長期優良認定住宅は認定を受けた後も、メンテナンスコストがかかり、煩雑な手続きが発生することがあるのです。
長期優良住宅の申請方法
長期優良認定住宅の申請を行う際には、施主や施工業者などの申請者が登録住宅性能評価機関に技術的審査を依頼して、適合証の交付を受けた後、行政官庁に認定申請を行う流れです。
申請者が行政官庁に認定申請を行い、行政官庁から登録住宅性能評価機関に技術的審査を依頼する方法もありますが、認定審査にかかる期間が長くなるのが一般的です。
一般的な長期優良認定住宅申請の流れ
申請者が登録住宅性能評価機関に技術的審査を依頼する場合は、まずはスムーズに審査を進めるために、事前相談を行うことが必要です。
次に、施工業者に長期優良住宅の認定申請に関わる設計図書を依頼し、申請書類を作成した後、登録住宅性能評価機関に技術的審査を依頼します。
審査では質疑問合わせがあった場合には質疑回答をします。登録住宅性能評価機関から認定証の交付を受けた後、行政官庁へ認定申請を行います。
長期優良住宅の認定申請書は以下からダウンロードできます。
ダウンロード:認定申請書(第一号様式)(Word)
長期優良住宅を建てる際の注意点
長期優良住宅を建てる際には、次の2つの注意点があります。
・建築実績の豊富な建築会社・設計事務所に依頼する
・着工前に申請する
建築実績の豊富な建築会社・設計事務所に依頼する
長期優良住宅を建てるには、認定基準を満たす設計を行い、認定申請を行う必要があります。
そのため、設計や施工の実績の豊富なハウスメーカーや工務店、設計事務所に依頼するのが望ましいです。
これまでの経験から、長期優良住宅のノウハウがある会社のほうが、設計や認定申請の手続きをスムーズに進められることが期待できます。
反対に不慣れな会社の場合は、技術的審査の段階で図面に修正が多く発生したり、書類に不備があったりするといった事態が危惧されます。
着工前に申請する
長期優良住宅の認定申請は、工事の着工前に行う必要があります。
認定申請が受け付けられた後に着工することになります。着工してから、「長期優良住宅の認定申請を行えばよかった」と思っても、建設中や竣工した後のタイミングでは申請ができないという点に注意が必要です。

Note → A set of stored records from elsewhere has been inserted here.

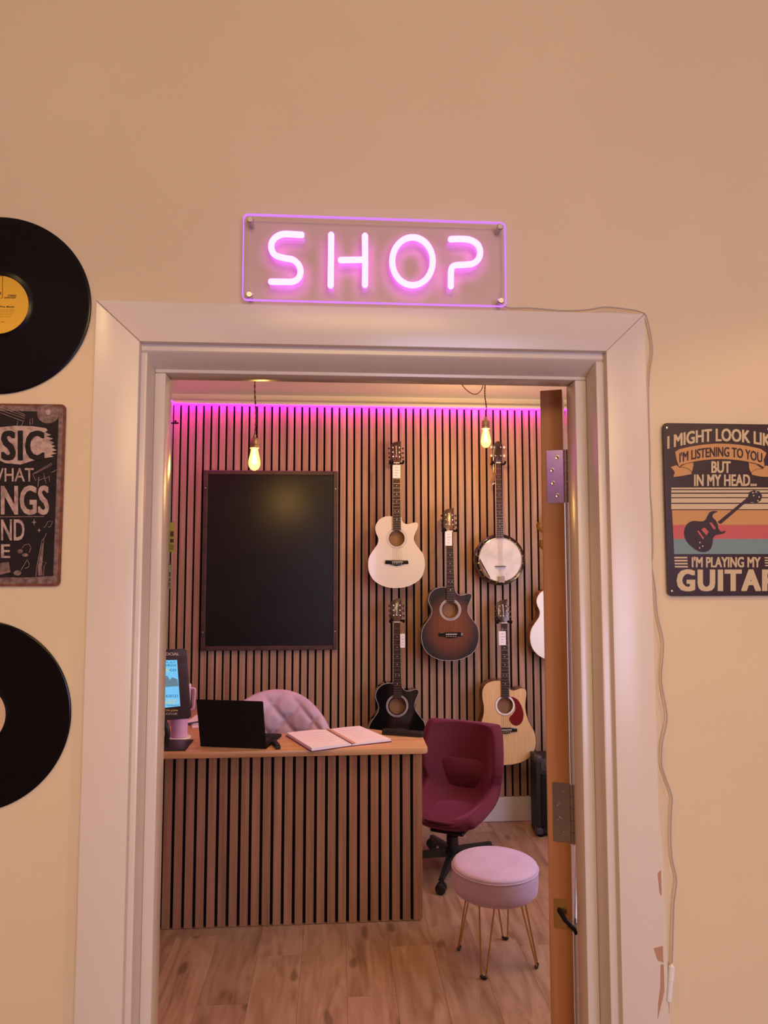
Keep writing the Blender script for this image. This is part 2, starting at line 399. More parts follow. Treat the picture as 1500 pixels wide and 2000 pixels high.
# ------------------------------------------------------------------ room shell
def S(name, bm, m, **k): return obj(name, bm, m, kind='structure', **k)
OX0, OX1, OZ = .055, .882, 1.953           # masonry opening
bm = B()
box(bm, -2.3, OX0, 0, .14, 0, 3.0); box(bm, OX1, 3.3, 0, .14, 0, 3.0); box(bm, OX0, OX1, 0, .14, OZ, 3.0)
S('wall_front', bm, m_wall)
S('floor', box(B(), -2.3, 3.3, -4.6, 3.3, -.12, -.012), m_frontfloor)
fl = bpy.data.objects['floor']
S('ceiling', box(B(), -2.3, 3.3, -4.6, 0, 3.0, 3.1), m_ceil)
S('ceiling', box(B(), -.75, 2.45, .14, 3.25, 2.62, 2.72), m_ceil)
S('wall_left', box(B(), -2.4, -2.3, -4.6, .14, -.12, 3.1), m_wall)
S('wall_right', box(B(), 3.3, 3.4, -4.6, .14, -.12, 3.1), m_wall)
bm = B(); box(bm, -2.4, .7, -4.7, -4.6, -.12, 3.1); box(bm, 2.3, 3.4, -4.7, -4.6, -.12, 3.1); box(bm, .7, 2.3, -4.7, -4.6, -.12, .65); box(bm, .7, 2.3, -4.7, -4.6, 2.05, 3.1)
S('wall_rear', bm, m_wall)
def window(name, x0, x1, z0, z1, y):
    bm = B(); t = .05
    for a in ((x0, x1, z0, z0+t), (x0, x1, z1-t, z1), (x0, x0+t, z0, z1), (x1-t, x1, z0, z1), ((x0+x1)/2-.02, (x0+x1)/2+.02, z0, z1)): box(bm, a[0], a[1], y-.05, y+.01, a[2], a[3], .004)
    o = S(name, bm, m_gloss); obj('pane', box(B(), x0+t, x1-t, y-.04, y-.03, z0+t, z1-t), m_pane, o)
window('window_1', .7, 2.3, .65, 2.05, -4.6)
pz = thing('added_violet_bar', 'added unseen violet light bar behind the camera, for the hinge reflection', 'lamp', (-1.0, -4.59, 2.3))  # unseen bar, added to give the top hinge a violet reflection
obj('glow_bar', box(B(), -1.75, -.4, -4.585, -4.57, 2.30, 2.72, .004), emitm('violet_light_bar', (.42,.05,.85), 1.5), pz)
obj('bar_backing', box(B(), -1.78, -.37, -4.599, -4.586, 2.27, 2.75, .004), m_black, pz)
# shop walls
wb = S('wall_back', box(B(), -.75, 2.45, 3.155, 3.25, -.1, 2.72), m_ceil)
wl_ = S('wall_left', box(B(), -.75, -.626, .14, 3.155, -.1, 2.72), m_ceil)
obj('felt_backing', box(B(), -.6255, -.6195, .15, 3.154, .148, 2.547), m_felt, wl_)
S('baseboard_left', box(B(), -.6255, -.6085, .15, 3.136, 0, .147, .003), m_white)
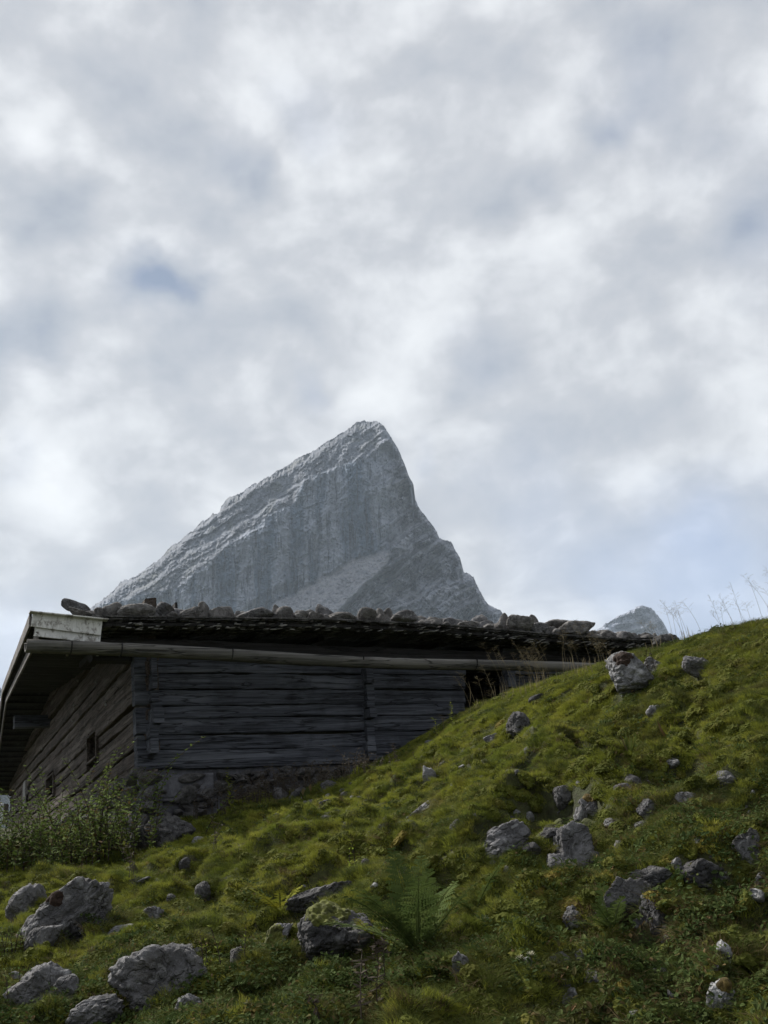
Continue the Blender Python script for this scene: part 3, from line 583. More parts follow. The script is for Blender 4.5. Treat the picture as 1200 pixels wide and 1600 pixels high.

長期優良住宅の認定基準を満たす住宅を新築して、認定を受けたい場合は、認定申請にかかる期間を考慮して計画的に進めることが大切です。
まとめ
長期優良住宅は適切な維持管理を行うことで、一般住宅より長い期間にわたって快適に安心して暮らせる住宅です。
長期優良住宅として認定を受けることで、税制面や住宅ローンなどで優遇されるといったメリットがあります。
ただし、長期優良住宅の申請を受けるには、手続きに費用や時間がかかり、認定を受けた後も、メンテナンス記録の作成や保存が必要なことを踏まえておきましょう。